Albini went to Medill, and he asked whether Chicago newspapering is, as it can appear, “inches away from total collapse.” I told him that while the Tribune is indeed circling the drain, gutted by its hedge fund masters, the Sun-Times seems still rolling merrily into the future. Though I’m perpetually bracing to be set out on the curb. What about him? Any thoughts of retirement?

“I have an organically-enforced retirement,” he said. “My hearing is going to go and at that point it would be irresponsible of me to keep working. My father’s hearing started going before he died. I’m already noticing in high ambient noise environments, I’m having a little trouble understanding conversational speech. I feel like my attention span and my acuity are still very good. This is a trick that I believe is sort of endemic in our industry; you compensate for any mechanical loss in hearing acuity which starts when you’re in your 30s. You focus your attention and use your powers to compensate for whatever small fractional loss in your hearing. I know a lot of engineers that did their best work in their 60s, so I’m not concerned, for the moment. But there will come a point when I won’t be able to hear well enough to do my job. That’s when I retire.”

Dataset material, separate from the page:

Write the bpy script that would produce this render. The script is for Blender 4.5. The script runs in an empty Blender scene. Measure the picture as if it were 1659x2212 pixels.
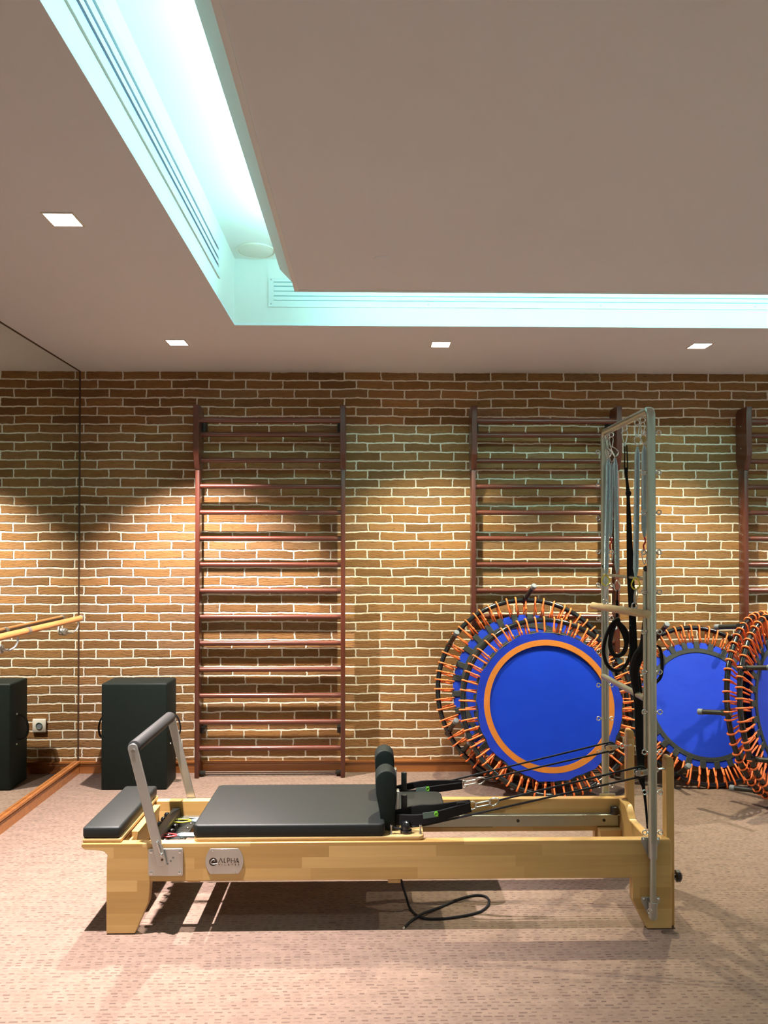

Until then, he’ll do what he loves, every day. Which is the best definition of success I can imagine.

“It’s like when you get married,” Albini said. “You can’t just custom-order one of those really great 50-year marriages. What happens is, after 50 years you can look back and say, ‘Hey, I had one of those 50-year marriages.’ It’s the same with your professional life. You can’t say, ‘I want a long and important career.’ What you can do is keep plugging away doing what you think is valuable, in a way that you’re comfortable with.”